The following explanation is to assist you to build a model (picture) for winter hive ventilation, which requires Air IN, and water / carbon dioxide OUT. Remember, bees use honey and oxygen (in air) to produce heat (energy), carbon dioxide and water. Glucose (honey) + oxygen => water + carbon dioxide + energy (heat). The water (as vapour) is less dense than air, while carbon dioxide is greater. So, carbon dioxide goes down, while water vapour goes up.

A bit of detail for the ‘data people’: 180 g of glucose + 135 litres of oxygen => 108 ml of water + 135 litres of carbon dioxide (at 0 degrees C). In other words, 1/3 a pot of honey + 7x20 litre (4 gallon) tins oxygen => ½ cup of water + 7x20 litre tins carbon dioxide. Because air is only 20% oxygen, the amount required is 675 litres, or 33x4 gallon tins.

SO for bees to consume about 1/3 pot of honey, 33x20 litre tins of air must enter the hive, followed by ½ a cup of water and 7x20 litre tins of carbon dioxide leaving the hive. The water may leave as a vapour our the top ventilation holes, or as a liquid dripping down the insides and out the entrance, while the carbon dioxide will sink and leave out the entrance or other gaps around the floor.

Summary: A hive needs top ventilation and should slope towards the entrance. If an entrance reducer is fitted, it should be cut away on the outside edges to allow liquid water to flow out the front edges, or the hive should be fitted with a gauze screen floor.

Unless the water vapour all escapes through ventilation holes, the use of insulation will influence where it will condense to form liquid water.

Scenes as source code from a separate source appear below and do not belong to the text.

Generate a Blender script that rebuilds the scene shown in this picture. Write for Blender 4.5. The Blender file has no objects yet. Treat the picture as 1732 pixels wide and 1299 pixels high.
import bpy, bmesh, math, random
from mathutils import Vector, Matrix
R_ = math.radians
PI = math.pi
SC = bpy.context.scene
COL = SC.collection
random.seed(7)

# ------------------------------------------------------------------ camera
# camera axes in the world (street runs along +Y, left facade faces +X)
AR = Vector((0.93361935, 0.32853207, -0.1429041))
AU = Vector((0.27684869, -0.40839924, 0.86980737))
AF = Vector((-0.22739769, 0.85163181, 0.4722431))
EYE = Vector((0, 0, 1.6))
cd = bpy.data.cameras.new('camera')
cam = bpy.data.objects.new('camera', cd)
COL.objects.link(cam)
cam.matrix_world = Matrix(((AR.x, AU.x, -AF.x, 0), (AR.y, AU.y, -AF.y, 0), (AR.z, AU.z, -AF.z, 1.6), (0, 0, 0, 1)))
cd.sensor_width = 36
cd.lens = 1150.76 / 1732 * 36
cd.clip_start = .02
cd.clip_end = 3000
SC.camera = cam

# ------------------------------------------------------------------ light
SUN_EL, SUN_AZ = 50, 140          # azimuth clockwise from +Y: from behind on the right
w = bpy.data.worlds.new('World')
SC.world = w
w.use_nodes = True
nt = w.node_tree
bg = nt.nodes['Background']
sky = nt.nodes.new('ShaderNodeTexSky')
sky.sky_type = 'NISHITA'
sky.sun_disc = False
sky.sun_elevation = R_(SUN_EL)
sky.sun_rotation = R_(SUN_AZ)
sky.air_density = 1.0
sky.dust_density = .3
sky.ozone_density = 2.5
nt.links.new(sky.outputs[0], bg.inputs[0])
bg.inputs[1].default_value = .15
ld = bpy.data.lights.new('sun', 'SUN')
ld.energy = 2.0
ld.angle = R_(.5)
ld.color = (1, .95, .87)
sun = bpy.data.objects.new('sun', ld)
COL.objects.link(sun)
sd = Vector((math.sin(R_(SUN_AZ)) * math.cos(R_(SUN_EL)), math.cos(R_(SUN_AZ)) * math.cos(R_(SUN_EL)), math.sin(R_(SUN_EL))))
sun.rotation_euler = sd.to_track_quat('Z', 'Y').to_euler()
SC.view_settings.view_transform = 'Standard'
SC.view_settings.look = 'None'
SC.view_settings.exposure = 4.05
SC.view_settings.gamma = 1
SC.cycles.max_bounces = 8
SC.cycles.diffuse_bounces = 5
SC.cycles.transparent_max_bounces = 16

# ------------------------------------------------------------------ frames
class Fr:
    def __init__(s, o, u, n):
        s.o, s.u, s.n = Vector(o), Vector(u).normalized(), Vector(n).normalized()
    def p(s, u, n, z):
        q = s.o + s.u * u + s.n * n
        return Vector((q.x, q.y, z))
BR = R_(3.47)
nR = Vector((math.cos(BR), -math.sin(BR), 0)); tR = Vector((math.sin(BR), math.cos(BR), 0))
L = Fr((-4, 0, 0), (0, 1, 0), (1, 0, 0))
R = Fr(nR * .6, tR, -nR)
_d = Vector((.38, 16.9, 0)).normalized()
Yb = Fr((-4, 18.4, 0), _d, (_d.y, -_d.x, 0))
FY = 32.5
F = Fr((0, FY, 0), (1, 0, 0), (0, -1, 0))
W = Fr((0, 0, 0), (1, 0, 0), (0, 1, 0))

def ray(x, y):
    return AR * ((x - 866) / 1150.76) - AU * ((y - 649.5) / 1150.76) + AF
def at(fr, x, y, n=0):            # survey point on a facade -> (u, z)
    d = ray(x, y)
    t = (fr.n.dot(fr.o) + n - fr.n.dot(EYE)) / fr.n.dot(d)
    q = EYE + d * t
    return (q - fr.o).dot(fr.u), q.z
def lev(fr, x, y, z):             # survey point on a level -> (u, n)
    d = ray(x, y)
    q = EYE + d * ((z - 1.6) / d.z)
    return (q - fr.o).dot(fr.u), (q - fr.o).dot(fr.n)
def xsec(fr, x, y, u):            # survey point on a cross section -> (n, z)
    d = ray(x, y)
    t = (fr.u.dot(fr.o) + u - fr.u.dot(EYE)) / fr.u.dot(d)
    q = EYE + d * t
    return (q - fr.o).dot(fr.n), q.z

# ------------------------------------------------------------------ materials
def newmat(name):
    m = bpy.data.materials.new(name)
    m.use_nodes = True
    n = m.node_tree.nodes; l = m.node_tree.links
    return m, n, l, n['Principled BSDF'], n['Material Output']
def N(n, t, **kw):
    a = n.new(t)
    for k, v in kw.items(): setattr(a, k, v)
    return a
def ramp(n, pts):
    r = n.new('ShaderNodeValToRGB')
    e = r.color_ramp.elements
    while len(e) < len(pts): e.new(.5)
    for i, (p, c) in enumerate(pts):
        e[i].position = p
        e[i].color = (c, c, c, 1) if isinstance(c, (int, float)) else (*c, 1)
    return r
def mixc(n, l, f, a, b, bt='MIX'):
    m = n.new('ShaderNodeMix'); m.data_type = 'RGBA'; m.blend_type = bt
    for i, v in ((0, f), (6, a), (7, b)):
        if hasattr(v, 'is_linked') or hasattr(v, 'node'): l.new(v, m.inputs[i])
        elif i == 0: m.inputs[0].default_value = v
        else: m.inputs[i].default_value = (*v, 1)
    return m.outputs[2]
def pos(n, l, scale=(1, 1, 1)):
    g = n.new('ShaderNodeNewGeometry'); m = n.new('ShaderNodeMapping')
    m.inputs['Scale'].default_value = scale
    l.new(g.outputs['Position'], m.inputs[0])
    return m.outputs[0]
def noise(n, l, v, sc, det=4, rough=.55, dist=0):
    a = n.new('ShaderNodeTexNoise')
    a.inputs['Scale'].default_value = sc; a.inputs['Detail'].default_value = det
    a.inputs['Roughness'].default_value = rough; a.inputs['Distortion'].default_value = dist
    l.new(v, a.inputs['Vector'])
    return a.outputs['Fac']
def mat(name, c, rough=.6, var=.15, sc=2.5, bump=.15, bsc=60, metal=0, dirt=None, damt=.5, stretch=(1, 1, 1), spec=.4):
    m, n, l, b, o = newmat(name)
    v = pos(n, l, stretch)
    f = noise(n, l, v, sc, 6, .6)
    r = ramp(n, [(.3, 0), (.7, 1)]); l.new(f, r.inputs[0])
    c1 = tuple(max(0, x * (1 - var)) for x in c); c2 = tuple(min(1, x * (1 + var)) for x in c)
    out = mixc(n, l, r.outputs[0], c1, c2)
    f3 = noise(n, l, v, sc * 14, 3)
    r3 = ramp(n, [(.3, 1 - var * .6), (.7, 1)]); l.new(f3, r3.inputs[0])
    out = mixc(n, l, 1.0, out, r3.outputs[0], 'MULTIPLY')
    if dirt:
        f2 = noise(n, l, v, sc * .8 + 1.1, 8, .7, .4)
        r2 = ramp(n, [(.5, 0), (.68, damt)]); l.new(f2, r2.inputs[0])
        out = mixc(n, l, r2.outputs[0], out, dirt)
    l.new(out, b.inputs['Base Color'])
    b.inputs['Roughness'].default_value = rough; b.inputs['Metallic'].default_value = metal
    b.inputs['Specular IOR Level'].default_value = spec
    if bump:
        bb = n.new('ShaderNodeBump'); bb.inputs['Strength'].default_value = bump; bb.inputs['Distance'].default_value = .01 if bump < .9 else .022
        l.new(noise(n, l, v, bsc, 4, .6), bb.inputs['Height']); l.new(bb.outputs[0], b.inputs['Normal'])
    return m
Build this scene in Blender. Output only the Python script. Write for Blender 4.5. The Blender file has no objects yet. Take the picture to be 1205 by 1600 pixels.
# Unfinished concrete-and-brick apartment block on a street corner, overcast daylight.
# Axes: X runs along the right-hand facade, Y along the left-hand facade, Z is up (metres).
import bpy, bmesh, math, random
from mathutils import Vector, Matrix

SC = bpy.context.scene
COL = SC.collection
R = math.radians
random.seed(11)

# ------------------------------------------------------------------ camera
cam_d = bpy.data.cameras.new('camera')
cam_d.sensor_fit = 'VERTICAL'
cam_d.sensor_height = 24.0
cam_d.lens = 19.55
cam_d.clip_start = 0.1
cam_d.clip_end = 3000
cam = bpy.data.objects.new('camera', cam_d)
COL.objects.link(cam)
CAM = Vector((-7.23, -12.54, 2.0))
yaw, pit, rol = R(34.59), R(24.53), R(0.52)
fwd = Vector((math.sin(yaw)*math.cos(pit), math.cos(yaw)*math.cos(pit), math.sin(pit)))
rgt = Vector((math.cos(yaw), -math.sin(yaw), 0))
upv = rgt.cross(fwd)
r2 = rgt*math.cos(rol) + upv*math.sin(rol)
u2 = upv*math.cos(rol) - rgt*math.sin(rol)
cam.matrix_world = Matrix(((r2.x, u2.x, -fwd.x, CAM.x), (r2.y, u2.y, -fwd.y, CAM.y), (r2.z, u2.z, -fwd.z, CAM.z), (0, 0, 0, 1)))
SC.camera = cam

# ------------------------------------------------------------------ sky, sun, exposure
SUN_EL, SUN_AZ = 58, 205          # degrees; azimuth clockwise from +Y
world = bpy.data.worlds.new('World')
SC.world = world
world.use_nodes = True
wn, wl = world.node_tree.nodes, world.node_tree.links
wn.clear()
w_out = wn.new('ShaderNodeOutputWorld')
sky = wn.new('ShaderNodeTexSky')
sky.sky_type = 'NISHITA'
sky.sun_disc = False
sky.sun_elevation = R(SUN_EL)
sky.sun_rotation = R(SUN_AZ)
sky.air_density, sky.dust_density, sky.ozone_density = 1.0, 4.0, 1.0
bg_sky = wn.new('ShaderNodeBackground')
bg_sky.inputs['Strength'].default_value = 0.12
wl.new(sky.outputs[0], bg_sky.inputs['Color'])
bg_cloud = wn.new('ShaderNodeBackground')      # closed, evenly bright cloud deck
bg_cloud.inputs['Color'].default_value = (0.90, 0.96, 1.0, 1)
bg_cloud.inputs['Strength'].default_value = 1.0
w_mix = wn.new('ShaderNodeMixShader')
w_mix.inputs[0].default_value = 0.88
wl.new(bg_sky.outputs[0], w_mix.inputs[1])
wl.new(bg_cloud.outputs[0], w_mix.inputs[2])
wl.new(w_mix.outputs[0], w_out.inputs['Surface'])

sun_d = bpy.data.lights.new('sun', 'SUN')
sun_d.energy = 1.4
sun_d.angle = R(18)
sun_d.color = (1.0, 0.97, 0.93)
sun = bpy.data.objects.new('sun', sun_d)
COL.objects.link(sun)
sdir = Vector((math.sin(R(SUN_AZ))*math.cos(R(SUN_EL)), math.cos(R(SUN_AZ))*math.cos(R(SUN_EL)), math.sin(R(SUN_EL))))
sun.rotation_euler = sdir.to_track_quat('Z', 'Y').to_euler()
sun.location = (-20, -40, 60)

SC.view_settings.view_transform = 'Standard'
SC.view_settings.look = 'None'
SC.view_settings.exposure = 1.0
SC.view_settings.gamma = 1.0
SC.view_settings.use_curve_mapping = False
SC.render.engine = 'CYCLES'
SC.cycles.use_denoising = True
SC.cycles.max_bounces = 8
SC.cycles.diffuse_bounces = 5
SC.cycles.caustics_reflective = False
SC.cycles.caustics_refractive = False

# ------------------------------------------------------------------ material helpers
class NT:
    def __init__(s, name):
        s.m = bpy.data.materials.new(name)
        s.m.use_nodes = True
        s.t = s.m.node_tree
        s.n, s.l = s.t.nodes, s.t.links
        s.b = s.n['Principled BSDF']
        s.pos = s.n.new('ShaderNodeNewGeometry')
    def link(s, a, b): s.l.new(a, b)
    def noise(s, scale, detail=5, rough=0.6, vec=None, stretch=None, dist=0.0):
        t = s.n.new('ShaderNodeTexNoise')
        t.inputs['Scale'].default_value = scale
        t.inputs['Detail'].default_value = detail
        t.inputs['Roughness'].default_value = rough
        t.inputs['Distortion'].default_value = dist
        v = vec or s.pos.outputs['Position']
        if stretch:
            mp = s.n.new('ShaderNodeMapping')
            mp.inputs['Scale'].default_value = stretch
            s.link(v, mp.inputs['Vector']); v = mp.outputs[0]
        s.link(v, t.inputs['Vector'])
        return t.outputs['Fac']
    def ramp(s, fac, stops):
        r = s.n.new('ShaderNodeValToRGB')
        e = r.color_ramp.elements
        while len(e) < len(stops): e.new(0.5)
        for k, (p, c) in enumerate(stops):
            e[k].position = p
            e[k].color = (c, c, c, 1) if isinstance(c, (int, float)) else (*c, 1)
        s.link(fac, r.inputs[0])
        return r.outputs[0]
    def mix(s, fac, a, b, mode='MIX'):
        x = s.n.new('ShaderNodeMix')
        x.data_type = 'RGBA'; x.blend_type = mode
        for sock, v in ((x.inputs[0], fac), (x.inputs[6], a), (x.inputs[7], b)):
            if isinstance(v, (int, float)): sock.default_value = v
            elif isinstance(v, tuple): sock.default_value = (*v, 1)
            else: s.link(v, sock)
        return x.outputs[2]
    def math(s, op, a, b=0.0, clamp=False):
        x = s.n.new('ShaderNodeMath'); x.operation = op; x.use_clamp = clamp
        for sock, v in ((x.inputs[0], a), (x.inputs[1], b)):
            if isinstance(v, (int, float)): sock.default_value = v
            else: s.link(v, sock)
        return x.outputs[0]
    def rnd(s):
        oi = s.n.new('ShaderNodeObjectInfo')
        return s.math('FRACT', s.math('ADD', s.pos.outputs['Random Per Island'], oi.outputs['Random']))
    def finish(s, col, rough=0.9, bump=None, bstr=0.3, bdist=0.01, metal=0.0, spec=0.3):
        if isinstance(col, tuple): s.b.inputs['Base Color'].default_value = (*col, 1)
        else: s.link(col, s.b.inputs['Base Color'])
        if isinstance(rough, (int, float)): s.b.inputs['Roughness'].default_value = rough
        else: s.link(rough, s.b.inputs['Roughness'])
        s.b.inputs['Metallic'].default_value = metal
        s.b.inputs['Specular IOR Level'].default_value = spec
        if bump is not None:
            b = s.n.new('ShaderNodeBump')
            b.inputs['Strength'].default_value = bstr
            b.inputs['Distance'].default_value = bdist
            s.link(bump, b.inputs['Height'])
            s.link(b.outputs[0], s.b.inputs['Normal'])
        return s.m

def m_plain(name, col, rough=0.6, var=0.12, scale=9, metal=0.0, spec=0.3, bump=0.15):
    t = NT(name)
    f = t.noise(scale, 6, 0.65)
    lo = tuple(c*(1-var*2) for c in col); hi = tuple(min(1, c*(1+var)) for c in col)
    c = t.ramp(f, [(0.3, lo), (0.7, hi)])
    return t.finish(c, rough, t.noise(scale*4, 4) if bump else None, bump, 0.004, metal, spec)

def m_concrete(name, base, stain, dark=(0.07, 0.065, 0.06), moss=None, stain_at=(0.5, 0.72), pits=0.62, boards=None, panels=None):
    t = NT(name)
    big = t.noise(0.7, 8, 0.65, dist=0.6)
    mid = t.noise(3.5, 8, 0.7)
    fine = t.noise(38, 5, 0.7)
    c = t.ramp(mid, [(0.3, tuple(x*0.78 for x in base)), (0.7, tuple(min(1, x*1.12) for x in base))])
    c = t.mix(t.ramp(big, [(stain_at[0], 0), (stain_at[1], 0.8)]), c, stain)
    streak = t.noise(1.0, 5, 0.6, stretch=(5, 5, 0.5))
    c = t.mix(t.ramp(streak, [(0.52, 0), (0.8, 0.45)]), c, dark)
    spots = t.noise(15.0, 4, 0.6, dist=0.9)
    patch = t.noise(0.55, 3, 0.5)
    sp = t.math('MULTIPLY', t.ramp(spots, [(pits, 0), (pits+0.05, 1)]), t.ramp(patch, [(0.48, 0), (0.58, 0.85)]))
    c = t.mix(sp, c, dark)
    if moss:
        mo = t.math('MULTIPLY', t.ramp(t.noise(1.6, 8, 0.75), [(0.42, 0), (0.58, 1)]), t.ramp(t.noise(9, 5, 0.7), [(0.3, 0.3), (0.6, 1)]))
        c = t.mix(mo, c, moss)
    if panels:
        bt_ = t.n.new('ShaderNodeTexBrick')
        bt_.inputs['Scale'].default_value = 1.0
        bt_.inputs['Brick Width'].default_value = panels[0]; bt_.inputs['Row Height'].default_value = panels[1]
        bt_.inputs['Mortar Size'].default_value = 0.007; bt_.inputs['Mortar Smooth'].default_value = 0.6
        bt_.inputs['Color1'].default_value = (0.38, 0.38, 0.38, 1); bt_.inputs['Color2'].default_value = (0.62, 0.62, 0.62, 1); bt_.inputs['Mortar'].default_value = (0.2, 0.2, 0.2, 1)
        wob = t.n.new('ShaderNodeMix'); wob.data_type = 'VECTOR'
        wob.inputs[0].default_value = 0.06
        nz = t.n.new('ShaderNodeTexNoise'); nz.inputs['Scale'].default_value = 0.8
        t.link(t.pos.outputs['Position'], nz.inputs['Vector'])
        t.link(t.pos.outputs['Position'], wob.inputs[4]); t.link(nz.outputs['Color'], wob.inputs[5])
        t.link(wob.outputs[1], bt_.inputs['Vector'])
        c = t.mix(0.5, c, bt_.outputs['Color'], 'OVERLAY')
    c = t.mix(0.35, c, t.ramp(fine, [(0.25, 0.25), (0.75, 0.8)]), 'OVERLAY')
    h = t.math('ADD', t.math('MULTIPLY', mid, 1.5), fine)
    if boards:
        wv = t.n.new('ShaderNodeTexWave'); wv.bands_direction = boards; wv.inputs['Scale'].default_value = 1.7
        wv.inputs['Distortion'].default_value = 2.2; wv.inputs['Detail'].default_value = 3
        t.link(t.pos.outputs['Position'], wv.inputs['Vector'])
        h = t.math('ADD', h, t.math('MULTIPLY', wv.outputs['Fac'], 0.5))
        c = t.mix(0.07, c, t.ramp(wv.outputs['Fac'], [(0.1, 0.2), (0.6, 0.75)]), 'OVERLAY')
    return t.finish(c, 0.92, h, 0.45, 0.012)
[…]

Polystyrene foam under the roof will prevent condensation under the top board. Water will condense on the inside wall of the hive if that surface has less insulation (ie is at a lower temperature), than the ceiling. The liquid water will then run down the hive inside wall, rather than drip onto the cluster.

For those who feel water should leave the hive as vapour, the amount of air entering and leaving the hive increases enormously. Converting 18 ml of liquid water (say 1 table-spoon) to a gas at 0^oC produces a volume of 22.4 litre (say a 20 L tin), but to remain a vapour, it must be mixed with another gas (eg air), in the ratio of about 0.6% water vapour to 99.4% air. If the water vapour content gets above 0.6% at 0^oC the water condenses into tiny drops and collects on any surface (eg our breath on cold days). So for 1 tablespoon of water to exit a hive as a gas, about 100x20 litre tins of air is required to ventilate the hive. This amount of air will also itself take a lot of heat out of the hive (as well as the water vapour). Multiplying by 6 to scale up to about 1/3 pot of honey gives a volume of 600x20 litre tins (12 cubic metres or 3 toilet rooms) of air entering the hive. The same volume of moist air must leave, along with 7x20 litre tins of carbon dioxide and some heat energy.

THINK before you make major changes to your normal practice. Try one or two changes each year. Insulate the ‘tops’ and cut away the corners of your entrance reducer this year. Try a few hives with mesh screen floors, either ‘open’ underneath or with some ‘skirt’. I have some 10mm thick polystyrene foam which I have made into ½ thickness insulating frames and intend trying one each side of a 9 frame brood box (in Auckland). They have to be painted or the bees will chew them to pieces. I hope this will keep the outer frames ‘drier’ and stop moulds on the outer emptied frames.

I think the main points are that the ceiling of the hive must be much better insulated than the walls. Condensation, (dripping) must not occur on/from the ceiling, and heavy carbon dioxide must exit the hive. Make sure the ‘wrapping’, insulation, is better on the top than the sides and that the bottom entry is never blocked. What works for you, works for you, consider changes thoughtfully. I hope I haven’t made any bad error/s, please feel free to query the values given. (they are only approximate).

The air in the winter hive can be crudely likened to a floating bubble, a 'warm air balloon'. Forced ventilation, notably wind at the entrance or mesh floor, is a major influence on the turnover of this 'bubble'. Bodily movement of air masses can be a far greater influence on the water regime in the hive than the considerations of gas densities raised by Paul. The temperature of the 'warm air balloon' is, as Paul says, influenced also by that anomalously large quantity, the latent heat of evaporation of water (same thing, with a minus sign, as the heat given out when water condenses).

If a hive is struggling for heat, it will keep warmer if water vapour actually condenses from the air before the air leaves the hive; the problem then becomes to ensure that the liquid runs away harmlessly. If ventilation is inadequate, some fanning may be organised (has anyone studied this?).